Description of the task: Retype, please, the listing from its opening line through the line that contains "blades('pond_weeds', P, .38, .06, 5, rg, M_grass, .7, .2)", both included, without the pictures.
..............................
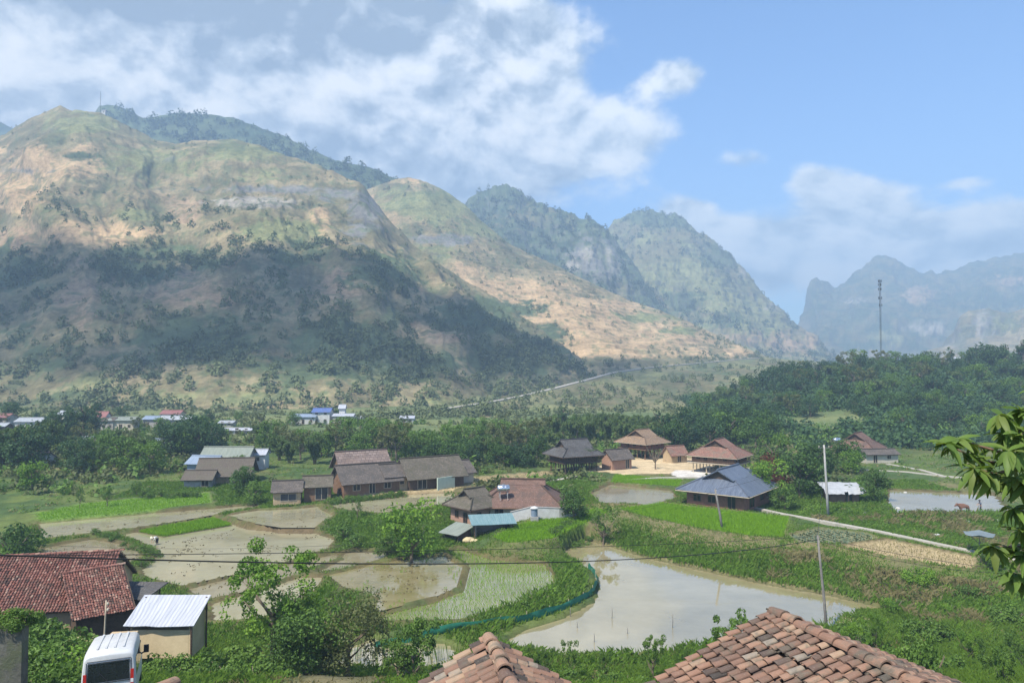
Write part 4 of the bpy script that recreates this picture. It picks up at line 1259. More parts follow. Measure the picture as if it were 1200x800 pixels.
# reeds in the small pond
Wp = [W for k_, l_, W in FIELDS if k_ == 'pond'][1]
P = rows_in(Wp, 0, .6, .5, .2, rg, .25); P = P[rg.uniform(size=len(P)) < .4]
blades('reeds', P, 1.1, .045, 3, rg, M_gdark, .15, .1, (.2, .15))
# cassava-like weeds in the shallow right end of the pond
P = scatter(26000, 20, 36, 58, 68, rg, lambda x, y, h_, i_, d_, k_, px, py: (px > 1010 + 50 * rg.normal(size=len(x)) * .3) & (px < 1180) & (h_ < 1.0) & (fbm(np.stack([x * .5, y * .5, 0 * x], 1), 3, .6, 2) > .42))
P[:, 2] = np.maximum(P[:, 2], -.05)
blades('pond_weeds', P, .38, .06, 5, rg, M_grass, .7, .2)


def scrub(name, sh, n, h0, h1, rng, m, tmin=0.02, tmax=.98, pow_=1.0, ncard=44, sz=.27):
    """shrubs and trees of a mountainside, thicker where the vegetation is thick"""
    s = SHEETS[sh]; V, veg, t, nt = s['V'], s['veg'], s['t'], s['nt']
    j0, j1 = int(tmin * (nt - 1)), int(tmax * (nt - 1))
    iu = rng.integers(0, V.shape[0], n * 3); jt = rng.integers(j0, max(j1, j0 + 1), n * 3)
    q = fbm(V[iu, jt] * .035, 4, .6, 33)
    pr = veg[iu, jt] * sstep(.36, .60, q) ** pow_
    ok = rng.uniform(size=n * 3) < pr * .42
    iu, jt = iu[ok][:n], jt[ok][:n]
    C0 = V[iu, jt] + rng.normal(size=(len(iu), 3)) * np.array([1.5, 1.5, 0])
    Hh = rng.uniform(0, 1, len(iu)) ** 1.6 * (h1 - h0) + h0
    N = len(iu)
    d = sphere_pts(N * ncard, rng); d[:, 2] = np.abs(d[:, 2]) * 1.15 - .1
    Hr = np.repeat(Hh, ncard)[:, None]
    pos = np.repeat(C0, ncard, 0) + d * Hr * np.array([.5, .5, .85]) * rng.uniform(.7, 1.05, (N * ncard, 1))
    nr = d + rng.normal(size=d.shape) * .45
    Vq, Fq = leaf_quads(pos, nr, Hr[:, 0] * sz * rng.uniform(.7, 1.3, N * ncard), Hr[:, 0] * sz * .75, rng)
    tn = np.repeat(np.clip(rng.normal(.45, .22, N), 0, 1), ncard) + rng.normal(0, .1, N * ncard)
    o = link(name, np_mesh(name, Vq, Fq, {'tone': np.repeat(np.clip(tn, 0, 1), 4)}), m)
    o['kind'] = 'stuff'


def ground_scrub(name, n, x0, x1, y0, y1, h0, h1, keep, rng, m, ncard=22, sz=.42, wide=.55):
    P = scatter(n, x0, x1, y0, y1, rng, keep)
    for (px, D, r) in CLEAR:
        P = P[np.hypot(P[:, 0] - (px - 600) / FPX * D, P[:, 1] - D) > r]
    N = len(P); Hh = rng.uniform(0, 1, N) ** 1.8 * (h1 - h0) + h0
    d = sphere_pts(N * ncard, rng); d[:, 2] = np.abs(d[:, 2]) * 1.1 - .05
    Hr = np.repeat(Hh, ncard)[:, None]
    pos = np.repeat(P, ncard, 0) + d * Hr * np.array([wide, wide, .8]) * rng.uniform(.6, 1.1, (N * ncard, 1))
    Vq, Fq = leaf_quads(pos, d + rng.normal(size=d.shape) * .5, Hr[:, 0] * sz * rng.uniform(.6, 1.3, N * ncard), Hr[:, 0] * sz * .7, rng)
    tn = np.repeat(np.clip(rng.normal(.45, .24, N), 0, 1), ncard) + rng.normal(0, .1, N * ncard)
    o = link(name, np_mesh(name, Vq, Fq, {'tone': np.repeat(np.clip(tn, 0, 1), 4)}), m)
    o['kind'] = 'stuff'


CLEAR = [(845, 137, 7), (752, 160, 6.5), (675, 140, 6.5), (852, 110, 9), (1003, 170, 8), (1026, 160, 5), (722, 147, 4), (430, 119, 7), (424, 127, 7), (504, 124, 8), (462, 120, 4), (268, 130, 6.5), (270, 141, 6), (243, 136, 4), (238, 126, 4),
         (790, 152, 4), (339, 109, 4), (374, 114, 4), (752, 158, 6), (820, 135, 7)]
rs = np.random.default_rng(8)
WOOD = lambda x, y, h_, i_, d_, k_, px, py: (px > 800 + (360 - y) * .25) & (px < 1300) & ~((np.hypot(px - 965, (py - 494) * 4) < 50)) & (i_ < 0) & ((y > 188) | (px > 930))
ground_scrub('undergrowth', 9000, 30, 290, 172, 372, 1.6, 5.5, WOOD, rs, M_leaf['blue'], 60, .22)
ground_scrub('undergrowth', 2600, 30, 290, 172, 372, 1.6, 4.5, WOOD, rs, M_leaf['mid'], 60, .22)
VAL = lambda x, y, h_, i_, d_, k_, px, py: (px > -60) & (px < 1000) & (i_ < 0) & (d_ > 2) & (fbm(np.stack([x * .04, y * .05, 0 * x], 1), 4, .6, 3) > .47)
ground_scrub('weeds_and_shrubs', 6500, -200, 130, 118, 215, .5, 2.2, VAL, rs, M_leaf['olive'])
ground_scrub('weeds_and_shrubs', 4500, -200, 130, 118, 250, .5, 2.6, VAL, rs, M_leaf['mid'])
ground_scrub('weeds_and_shrubs', 3600, -260, 130, 200, 320, .6, 2.6, VAL, rs, M_leaf['olive'])
VAL2 = lambda x, y, h_, i_, d_, k_, px, py: (px > -60) & (px < 1260) & (i_ < 0) & (d_ > 1) & (fbm(np.stack([x * .06, y * .09, 0 * x], 1), 4, .6, 13) > .40)
ground_scrub('low_weeds', 16000, -150, 140, 104, 215, .15, .75, VAL2, rs, M_grass, 12, .5, .9)
ground_scrub('low_weeds', 7000, -150, 140, 104, 240, .15, .7, VAL2, rs, M_gdry, 10, .5, .9)
ground_scrub('bank_shrubs', 1900, -40, 62, 62, 118, .3, 1.25, lambda x, y, h_, i_, d_, k_, px, py: (px > 390) & (px < 1250) & (i_ < 0) & (d_ > .9) & (rice_d(x, y) > 4.5) & ~((px > 430) & (px < 706) & (k_ == KPOND) & (d_ < 2)), rs, M_leaf['mid'], 90, .17)
ground_scrub('bank_shrubs', 900, -40, 62, 62, 118, .4, 1.2, lambda x, y, h_, i_, d_, k_, px, py: (px > 390) & (px < 1250) & (i_ < 0) & (d_ > .9) & (rice_d(x, y) > 4.5) & ~((px > 430) & (px < 706) & (k_ == KPOND) & (d_ < 2)), rs, M_leaf['light'], 90, .16)
M_scrub = mat_leaf('scrub_leaf', (0.06, 0.088, 0.036), (0.155, 0.185, 0.075), .7, .2)
M_scrubd = mat_leaf('scrub_leaf_dark', (0.022, 0.045, 0.025), (0.065, 0.10, 0.042), .7, .2)
scrub('mountain_scrub', 'mountain_a', 4600, 2, 7.5, rs, M_scrub, .0, .62)
scrub('mountain_scrub', 'mountain_a', 1500, 1.4, 4, rs, M_scrub, .5, 1.0)
scrub('mountain_scrub', 'mountain_b', 2600, 2, 5.5, rs, M_scrub, .05, 1.0)
scrub('ridge_wood', 'mountain_c', 2200, 6, 19, rs, M_scrubd, .3, 1.0, .4, 30)
scrub('ridge_wood', 'mountain_e', 1700, 4, 15, rs, M_scrubd, .2, 1.0, .5, 30)
scrub('ridge_wood', 'mountain_f', 1500, 4, 14, rs, M_scrubd, .1, 1.0, .7, 30)
scrub('hillside_scrub', 'apron', 900, 1.5, 5, rs, M_scrub, .02, .97)
# ================================================================== BUILDINGS
def mat_tiles(name, c1, c2, c3, row=0.3, colw=0.22, rough=0.9, dark=0.5):
    """tiled or shingled roof skin: rows across the slope with weathered, uneven colour"""
    m, t = new_mat(name)
    uvn = t.n('ShaderNodeTexCoord')
    g = uvn.outputs['UV']
    br = t.n('ShaderNodeTexBrick')
    br.inputs['Scale'].default_value = 1.0
    br.inputs['Brick Width'].default_value = colw; br.inputs['Row Height'].default_value = row
    br.inputs['Mortar Size'].default_value = row * .07; br.inputs['Mortar Smooth'].default_value = .3
    br.inputs['Color1'].default_value = (0.25, 0.25, 0.25, 1); br.inputs['Color2'].default_value = (0.85, 0.85, 0.85, 1); br.inputs['Mortar'].default_value = (0, 0, 0, 1)
    t.l(g, br.inputs['Vector'])
    a = t.noise(g, 0.55, 6, .65); b_ = t.noise(g, 3.5, 4, .6)
    col = t.ramp(br.outputs['Color'], [(0.0, tuple(x * dark for x in c1)), (0.25, c1), (0.85, c2)])
    col = t.mix(t.smooth(t.math('ADD', t.math('MULTIPLY', a, .7), t.math('MULTIPLY', b_, .3)), .45, .62), col, c3)
    return finish(m, t, col, rough, br.outputs['Fac'], 0.6, -0.03, 0, .2)


def mat_corr(name, c1, c2, pitch=0.25, rough=0.45, metallic=0.0, streak=0.5):
    """corrugated sheet metal"""
    m, t = new_mat(name)
    uvn = t.n('ShaderNodeTexCoord')
    sx = t.n('ShaderNodeSeparateXYZ'); t.l(uvn.outputs['UV'], sx.inputs[0])
    w = t.math('SINE', t.math('MULTIPLY', sx.outputs[0], 6.283 / pitch))
    mp = t.n('ShaderNodeMapping'); mp.inputs['Scale'].default_value = (2.2, .25, 1); t.l(uvn.outputs['UV'], mp.inputs[0])
    a = t.noise(mp.outputs[0], 1.2, 6, .65)
    pan = t.math('FRACT', t.math('MULTIPLY', sx.outputs[0], 1.0 / 1.05))
    col = t.ramp(a, [(0.5 - streak * .35, c1), (0.5 + streak * .35, c2)])
    col = t.mix(t.smooth(pan, 0.0, 0.06, .35, 0.0), col, tuple(x * .6 for x in c1))
    return finish(m, t, col, rough, w, .6, .025, metallic, .35)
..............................
Final result:
Write part 4 of the bpy script that recreates this picture. It picks up at line 1259. More parts follow. Measure the picture as if it were 1200x800 pixels.
# reeds in the small pond
Wp = [W for k_, l_, W in FIELDS if k_ == 'pond'][1]
P = rows_in(Wp, 0, .6, .5, .2, rg, .25); P = P[rg.uniform(size=len(P)) < .4]
blades('reeds', P, 1.1, .045, 3, rg, M_gdark, .15, .1, (.2, .15))
# cassava-like weeds in the shallow right end of the pond
P = scatter(26000, 20, 36, 58, 68, rg, lambda x, y, h_, i_, d_, k_, px, py: (px > 1010 + 50 * rg.normal(size=len(x)) * .3) & (px < 1180) & (h_ < 1.0) & (fbm(np.stack([x * .5, y * .5, 0 * x], 1), 3, .6, 2) > .42))
P[:, 2] = np.maximum(P[:, 2], -.05)
blades('pond_weeds', P, .38, .06, 5, rg, M_grass, .7, .2)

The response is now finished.